Bagaimana Pemerintah Mengatur Jumlah Uang Beredar dan Pajak
Krisis keuangan yang terjadi di berbagai belahan dunia termasuk Indonesia dewasa ini menyadarkan akan pentingnya stabilitas system keuangan. Ketidakstabilan system keuangan menimbulkan dampak yang sangat buruk yakni menurunnya pertumbuhan ekonomi dan pendapatan serta besarnya biaya pemulihan ekonomi khususnya sector keuangan akibat krisis tersebut. Dampak dari kondisi tersebut maka stabilitas system keuangan wajib dipelihara untuk menjamin kepentingan public.
Pada intinya, stabilitas keuangan adalah terhindarnya dari krisis atau instabilitas keuangan. Stabilitas keuangan merupakan salah satu fungsi utama dari bank sentral modern, yang tidak kalah pentingnya dengan stabilitas moneter. Stabilitas keuangan mutlak diperlukan untuk mewujudkan dan memelihara stabilitas moneter. Hal ini sangat tepat dengan misi Bank Indonesia yang tercantum pada UU No.23 Tahun 1999 yang diperbaharui dengan UU No.3 Tahun 2004 yakni “mencapai dan memelihara kestabilan nilai rupiah melalui pemeliharaan kestabilan moneter dan pengembangan stabilitas system keuangan untuk pembangunan nasional jangka panjang yang berkesinambungan”. Namun demikian, secara lebih luas, tanggung jawab untuk memelihara stabilitas system keuangan tersebut merupakan tanggung jawab bersama lembaga terkait khususnya bank sentral, otoritas pengawas dan pemerintah.

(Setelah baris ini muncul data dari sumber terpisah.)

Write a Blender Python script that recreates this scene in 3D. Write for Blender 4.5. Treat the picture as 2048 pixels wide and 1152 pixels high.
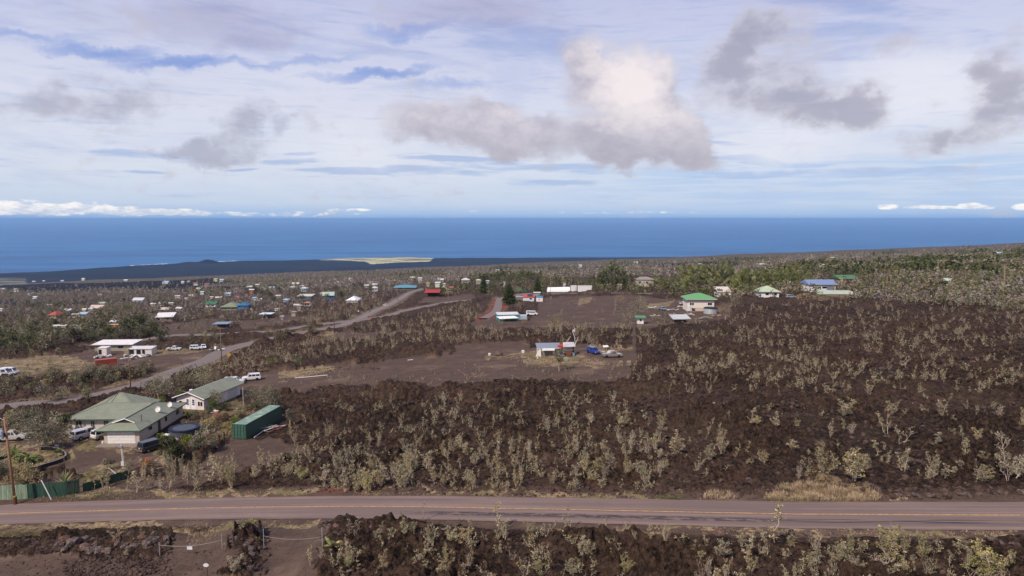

Saat krisis ekonomi dan moneter menimpa bangsa – bangsa Asia termasuk Indonesia pada tahun 1997 – 1998 tepatnya pada periode bulan Juli – Agustus 1997 pemerintah menerapkan kebijakan empat kali menaikkan tingkat suku bunga SBI dari bulan Agustus sebesar 7% menjadi 30% dalam setahun. Pergerakan suku bunga SBI menjadi tolak ukur bagi pergerakan tingkat suku bunga lainnya. Sehingga kenaikan suku bunga SBI ini dengan sendirinya mendorong kenaikan suku bunga dana antar bank dan suku bunga deposito.